[START RECORDS FOR THE EXERCISE]

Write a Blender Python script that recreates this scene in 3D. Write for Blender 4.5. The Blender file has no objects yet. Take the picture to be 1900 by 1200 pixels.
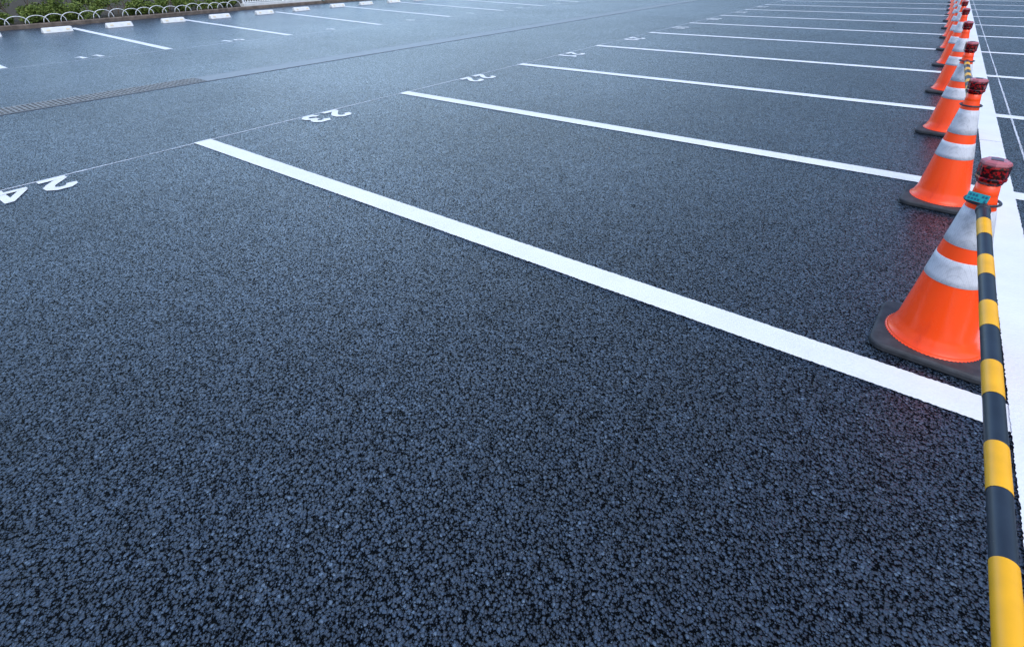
import bpy, bmesh, math, random
from mathutils import Vector, Matrix, noise
random.seed(4)
S=bpy.context.scene
COL=S.collection
S.view_settings.view_transform='Standard'
try: S.view_settings.look='None'
except: pass
S.view_settings.exposure=0

# ------------------------------------------------------------ helpers
def newmesh(name,bm,mats,parent=None,smooth=False):
    me=bpy.data.meshes.new(name); bm.normal_update(); bm.to_mesh(me); bm.free()
    for m in mats: me.materials.append(m)
    if smooth:
        for p in me.polygons: p.use_smooth=True
    o=bpy.data.objects.new(name,me); COL.objects.link(o)
    if parent: o.parent=parent
    return o
def empty(name,loc=(0,0,0),rz=0):
    e=bpy.data.objects.new(name,None); e.location=loc; e.rotation_euler=(0,0,rz)
    e.empty_display_size=.1; COL.objects.link(e); return e
def tag(o,label,cat,group=None):
    o["label"]=label; o["category"]=cat
    if group: o["group"]=group
def dup(root):
    r=root.copy(); COL.objects.link(r)
    def rec(a,b):
        for c in a.children:
            k=c.copy(); COL.objects.link(k); k.parent=b; k.matrix_parent_inverse=c.matrix_parent_inverse.copy(); rec(c,k)
    rec(root,r); return r
def lathe(prof,n=64,rad=None,z0=0):
    bm=bmesh.new(); rings=[]
    for r,z in prof:
        rings.append([bm.verts.new((r*math.cos(2*math.pi*i/n),r*math.sin(2*math.pi*i/n),z+z0)) for i in range(n)])
    for a,b in zip(rings[:-1],rings[1:]):
        for i in range(n):
            bm.faces.new((a[i],a[(i+1)%n],b[(i+1)%n],b[i]))
    return bm,rings
def torus(bm,R,r,c,n=40,m=8,sx=1,sy=1):
    vs=[]
    for i in range(n):
        a=2*math.pi*i/n; row=[]
        for j in range(m):
            b=2*math.pi*j/m; rr=R+r*math.cos(b)
            row.append(bm.verts.new((c[0]+rr*math.cos(a)*sx,c[1]+rr*math.sin(a)*sy,c[2]+r*math.sin(b))))
        vs.append(row)
    for i in range(n):
        for j in range(m):
            bm.faces.new((vs[i][j],vs[(i+1)%n][j],vs[(i+1)%n][(j+1)%m],vs[i][(j+1)%m]))
def tube(bm,pts,r,m=8,cap=True,mi=0):
    rings=[]
    for k,p in enumerate(pts):
        p=Vector(p); a=Vector(pts[max(k-1,0)]); b=Vector(pts[min(k+1,len(pts)-1)])
        d=(b-a).normalized(); u=d.cross(Vector((0,0,1)))
        if u.length<1e-3: u=Vector((1,0,0))
        u.normalize(); v=d.cross(u)
        rr=r[k] if isinstance(r,(list,tuple)) else r
        rings.append([bm.verts.new(p+u*rr*math.cos(2*math.pi*j/m)+v*rr*math.sin(2*math.pi*j/m)) for j in range(m)])
    for a,b in zip(rings[:-1],rings[1:]):
        for j in range(m):
            f=bm.faces.new((a[j],a[(j+1)%m],b[(j+1)%m],b[j])); f.material_index=mi
    if cap:
        bm.faces.new(rings[0][::-1]); bm.faces.new(rings[-1])
def box(bm,x0,x1,y0,y1,z0,z1):
    v=[bm.verts.new(p) for p in [(x0,y0,z0),(x1,y0,z0),(x1,y1,z0),(x0,y1,z0),(x0,y0,z1),(x1,y0,z1),(x1,y1,z1),(x0,y1,z1)]]
    for f in [(3,2,1,0),(4,5,6,7),(0,1,5,4),(1,2,6,5),(2,3,7,6),(3,0,4,7)]: bm.faces.new([v[i] for i in f])

# ------------------------------------------------------------ materials
def mat(name,col=(.5,.5,.5),rough=.5,spec=.5,**kw):
    m=bpy.data.materials.new(name); m.use_nodes=True
    b=m.node_tree.nodes["Principled BSDF"]
    b.inputs["Base Color"].default_value=(*col,1); b.inputs["Roughness"].default_value=rough
    b.inputs["Specular IOR Level"].default_value=spec
    for k,v in kw.items(): b.inputs[k].default_value=v
    return m
class NT:
    def __init__(s,m): s.m=m; s.t=m.node_tree; s.b=s.t.nodes.get("Principled BSDF")
    def n(s,typ,**kw):
        x=s.t.nodes.new(typ)
        for k,v in kw.items():
            if k in x.inputs: x.inputs[k].default_value=v
            else: setattr(x,k,v)
        return x
    def l(s,a,b): s.t.links.new(a,b)
    def ramp(s,src,stops):
        r=s.n("ShaderNodeValToRGB"); e=r.color_ramp.elements
        while len(e)<len(stops): e.new(.5)
        for k,(p,c) in enumerate(stops):
            e[k].position=p; e[k].color=(*c,1) if isinstance(c,tuple) else (c,c,c,1)
        s.l(src,r.inputs[0]); return r
    def math(s,op,a,b=None,clamp=False):
        x=s.n("ShaderNodeMath",operation=op,use_clamp=clamp)
        for i,v in enumerate((a,b)):
            if v is None: continue
            if isinstance(v,(int,float)): x.inputs[i].default_value=v
            else: s.l(v,x.inputs[i])
        return x.outputs[0]
    def mix(s,fac,a,b,typ='MIX'):
        x=s.n("ShaderNodeMix",data_type='RGBA',blend_type=typ)
        for i,v in ((0,fac),(6,a),(7,b)):
            if isinstance(v,(int,float)): x.inputs[i].default_value=v
            elif isinstance(v,tuple): x.inputs[i].default_value=(*v,1)
            else: s.l(v,x.inputs[i])
        return x.outputs[2]
def vary(m,scale,lo,hi,detail=4,bump=0,bscale=None):
    t=NT(m); co=t.n("ShaderNodeTexCoord").outputs["Object"]
    nz=t.n("ShaderNodeTexNoise",Scale=scale,Detail=detail); t.l(co,nz.inputs["Vector"])
    r=t.ramp(nz.outputs["Fac"],[(.3,lo),(.7,hi)])
    c=tuple(t.b.inputs["Base Color"].default_value)[:3]
    t.l(t.mix(1.0,r.outputs[0],c,'MULTIPLY'),t.b.inputs["Base Color"])
    if bump:
        n2=t.n("ShaderNodeTexNoise",Scale=bscale or scale*5,Detail=3); t.l(co,n2.inputs["Vector"])
        bp=t.n("ShaderNodeBump",Strength=bump,Distance=.003); t.l(n2.outputs["Fac"],bp.inputs["Height"]); t.l(bp.outputs[0],t.b.inputs["Normal"])
    return m

asphalt=mat("porous_asphalt",(.05,.05,.05),.5,.6); t=NT(asphalt)
co=t.n("ShaderNodeTexCoord").outputs["Object"]
def distort(scale,amt):
    wn=t.n("ShaderNodeTexNoise",Scale=scale,Detail=2); t.l(co,wn.inputs["Vector"])
    wv=t.n("ShaderNodeVectorMath",operation='MULTIPLY_ADD'); t.l(wn.outputs["Color"],wv.inputs[0]); wv.inputs[1].default_value=(amt,amt,amt); t.l(co,wv.inputs[2])
    return wv.outputs[0]
def stones(scale,vec,k,lo,hi):
    v=t.n("ShaderNodeTexVoronoi",Scale=scale,feature='F1',Randomness=1.0); t.l(vec,v.inputs["Vector"])
    s=t.n("ShaderNodeSeparateColor"); t.l(v.outputs["Color"],s.inputs[0])
    d=t.math('DIVIDE',v.outputs["Distance"],k); d=t.math('POWER',d,2.1)
    h=t.math('SUBTRACT',1.0,d)
    h=t.math('ADD',h,t.math('ADD',t.math('MULTIPLY',s.outputs[0],hi-lo),lo))
    return h,s
vec=distort(85,.008)
h1,s1=stones(104,vec,.68,-.55,.22)
h2,s2=stones(180,vec,.68,-.74,.0)
H=t.math('MAXIMUM',h1,h2)
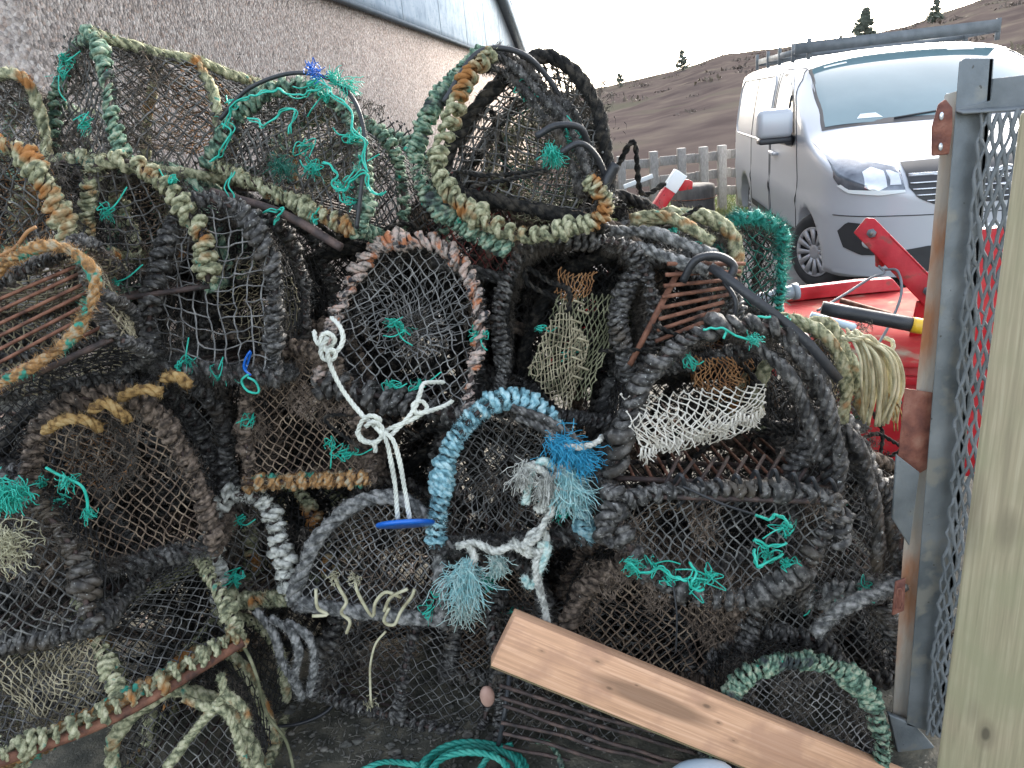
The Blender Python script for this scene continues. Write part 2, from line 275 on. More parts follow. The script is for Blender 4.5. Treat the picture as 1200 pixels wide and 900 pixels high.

[END RECORDS FOR THE EXERCISE]

Only lines belong in the copy: transcribe those from the start of the data through the line that contains "S.view_settings.exposure=0", and skip the pictures.

# SOLUTION TO THIS EXERCISE
Write a Blender Python script that recreates this scene in 3D. Write for Blender 4.5. The Blender file has no objects yet. Take the picture to be 1900 by 1200 pixels.
import bpy, bmesh, math, random
from mathutils import Vector, Matrix, noise
random.seed(4)
S=bpy.context.scene
COL=S.collection
S.view_settings.view_transform='Standard'
try: S.view_settings.look='None'
except: pass
S.view_settings.exposure=0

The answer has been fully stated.